In this sense, the Kalman Filter in time-dynamic prediction/forecasting problems is like gradient descent in ML prediction problems, or the solution to the Normal equations in linear regression or FFT for discrete Fourier transforms. The algorithms are mathematical pieces of art, but the useful practical skills are how to set up your problems so that they're amendable to the solutions.

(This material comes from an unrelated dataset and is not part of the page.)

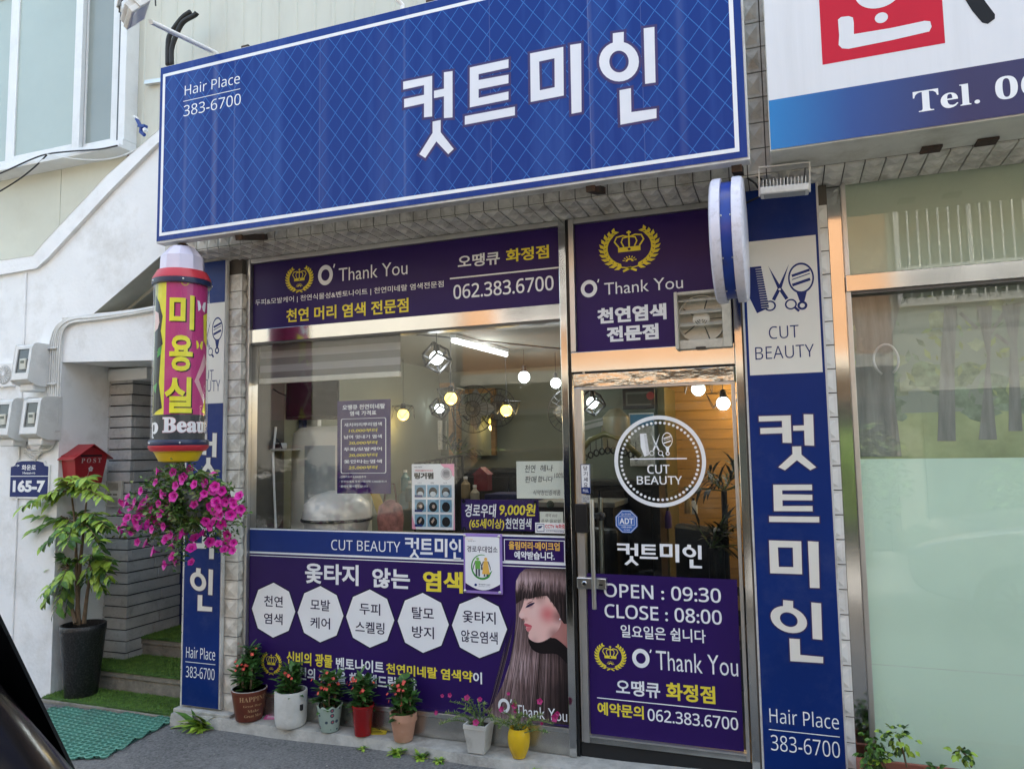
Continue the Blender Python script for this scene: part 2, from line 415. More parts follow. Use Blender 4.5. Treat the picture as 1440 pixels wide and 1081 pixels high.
def shop_word(pr, boxes, mat, layer=2, out=None, ow=.006):   # photo pixel boxes (left, top, right, bottom) per letter
    for ch, (l, t, r_, b) in zip('컷트미인', boxes):
        x0 = at(l, (t+b)/2, pr.y).x; x1 = at(r_, (t+b)/2, pr.y).x; z1 = at((l+r_)/2, t, pr.y).z; z0 = at((l+r_)/2, b, pr.y).z
        shop_char(pr, ch, x0, z0, x1, z1, mat, layer, out, ow)
def crest(pr, x0, x1, z0, z1, mat, layer=2):                 # crown between two laurel sprays
    cx, cz, w_, h_ = (x0+x1)/2, (z0+z1)/2, (x1-x0)/2, (z1-z0)/2
    P = lambda u, v: (cx+u*w_, cz+v*h_)
    for sgn in (-1, 1):
        pr.stroke([P(sgn*math.sin(t)*.82, -math.cos(t)*.82-.05) for t in [R(a) for a in range(0, 146, 8)]], .035*w_, mat, layer)
        for k in range(11):
            t = R(18+k*12.2); c = Vector((math.sin(t)*.82, -math.cos(t)*.82-.05)); tg = Vector((math.cos(t), math.sin(t))); nn = Vector((tg.y, -tg.x))
            for sd_ in (-1, 1):
                d = (tg*.85+nn*sd_*.6).normalized(); nm = Vector((-d.y, d.x)); b = c; L = .27 if k < 9 else .22
                pts = [b, b+d*L*.45+nm*.062, b+d*L, b+d*L*.45-nm*.062]
                pr.wpoly([P(sgn*p.x, p.y) for p in pts], mat, layer+.2*(sd_+1))
        pr.seg(P(sgn*.05, -.86), P(-sgn*.22, -1.0), .07*w_, mat, layer)
        pr.stroke([P(sgn*.33, -.02), P(sgn*.47, .22), P(sgn*.40, .40), P(sgn*.2, .44), P(0, .36)], .05*w_, mat, layer)
        pr.stroke([P(sgn*.17, -.02), P(sgn*.25, .18), P(sgn*.2, .34), P(0, .38)], .045*w_, mat, layer+.3)
    pr.loops([[P(-.36, -.22), P(.36, -.22), P(.36, -.03), P(-.36, -.03)], [(cx+p[0]*.05, cz-.12*h_+p[1]*.05*h_/w_) for p in circ(0, 0, w_)]], mat, layer)
    pr.seg(P(0, -.03), P(0, .62), .05*w_, mat, layer+.4); pr.seg(P(-.07, .55), P(.07, .55), .05*w_, mat, layer+.2)
    pr.ell(P(0, -.62), .13*w_, .13*h_, mat, layer, hole=.5, a0=0, a1=math.pi, n=12)
    for k in range(7):
        t = R(15+k*25); pr.seg(P(math.cos(t)*.16, -.62+math.sin(t)*.16), P(math.cos(t)*.23, -.62+math.sin(t)*.23), .03*w_, mat, layer)
def thanks(pr, oc, orx, orz, bl, tr, mat, layer=2, bold=.0):
    c = pr.uv(oc); s_ = (pr.uv((oc[0]+1, oc[1]))[0]-c[0])
    pr.ell(c, orx*s_, orz*s_, mat, layer, hole=.56)
    pr.seg((c[0]+(orx+2.5)*s_, c[1]+(orz+.0)*s_), (c[0]+(orx+1)*s_, c[1]+(orz-4.5)*s_), 1.8*s_, mat, layer)
    pr.text('Thank You', bl, tr, mat, bold, layer)
def icons(pr, c1, c2, c3, h, mat, bgm, layer=2, k=1.0):      # comb, scissors, hand mirror; centres (x,z), height h, k squeezes sideways
    X = lambda c, u, v: (c[0]+u*h*k, c[1]+v*h)
    pr.wpoly([X(c1, -.20, .5), X(c1, .10, .5), X(c1, .22, -.42), X(c1, -.02, -.52), X(c1, -.18, -.1)], mat, layer)
    for q in range(17):
        v = .44-q*.053; pr.seg(X(c1, -.02+.10*(.5-v), v), X(c1, .12+.12*(.5-v), v), h*.010, bgm, layer+1)
    for s_ in (-1, 1):
        pr.wpoly([X(c2, s_*.20, .5), X(c2, s_*.02, -.06), X(c2, -s_*.06, -.05)], mat, layer+.2*(s_+1))
        pr.stroke([X(c2, 0, 0), X(c2, s_*.13, -.25)], h*.07, mat, layer+.3)
        pr.ell(X(c2, s_*.2, -.37), .115*h*k, .115*h, mat, layer, hole=.72, n=24)
    pr.ell(X(c2, 0, -.03), .025*h*k, .025*h, bgm, layer+1.4, n=12)
    pr.seg(X(c2, .28, -.45), X(c2, .35, -.53), h*.05, mat, layer)
    e = X(c3, 0, .2); pr.ell(e, .245*h*k, .33*h, mat, layer, hole=.87)
    for v, t in ((.30, .055), (.22, .02), (.10, .06)): pr.seg(X(c3, -.17, v-.04), X(c3, .17, v+.06), h*t, mat, layer+.4)
    pr.wpoly([X(c3, -.1, -.09), X(c3, .1, -.09), X(c3, .045, -.3), X(c3, -.045, -.3)], mat, layer+.2)
    pr.ell(X(c3, 0, -.39), .095*h*k, .095*h, mat, layer, hole=.5, n=24)

def tiles(mb, o, u, v, n, nu, nv, tw, th, gap=.0055, hgt=.012, skew=.5):
    o, u, v, n = Vector(o), Vector(u), Vector(v), Vector(n)
    for i in range(nu):
        for j in range(nv):
            a = o+u*(i*tw+gap/2)+v*(j*th+gap/2); W, H = tw-gap, th-gap
            q = [a, a+u*W, a+u*W+v*H, a+v*H]; e = .008; b1 = [p+n*e for p in q]
            jx = random.uniform(-.08, .08)
            ins = .12; b2 = []
            for su, sv in ((ins, ins), (1-ins, ins), (1-ins, 1-ins), (ins, 1-ins)): b2.append(a+u*W*su+v*H*sv+n*e)
            ap = a+u*W*(.5+jx)+v*H*(skew+jx*.5)+n*(e+hgt)
            A = [mb._a(p) for p in q]; B = [mb._a(p) for p in b1]; K = [mb._a(p) for p in b2]; c = mb._a(ap)
            for k in range(4):
                l = (k+1) % 4
                mb.idx([A[k], A[l], B[l], B[k]]); mb.idx([B[k], B[l], K[l], K[k]]); mb.idx([K[k], K[l], c])
    return mb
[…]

In case of Kalman / state space models, the main things that are estimated are positions of things that move in time, but not (directly) observed. These "things" can be concrete (drones, rockets in space, robots on Mars) or abstract (an idealized compuer cursor/pointer, the water level in a river, inflation or unemployment in macro-economics). When concrete "things" are estimated by traditional engineers and the dynamics are governed by physics, the tool of choice is usually (employer-paid) Matlab. For fuzzier economics and forecasting problems, nowadays there's a very good state space / Kalman Filter implementation in Python statsmodels by Chad Fulton[1], which closely follows the academic works from Harvey, Durbin and Koopman. The challenge in these problems is usually setting up a plausible underlying dynamics model, more so than the estimation/prediction part. Just like in linear regression, finding appropriate features and functional forms are the main practical challenge, not calculating the parameters and actual predictions.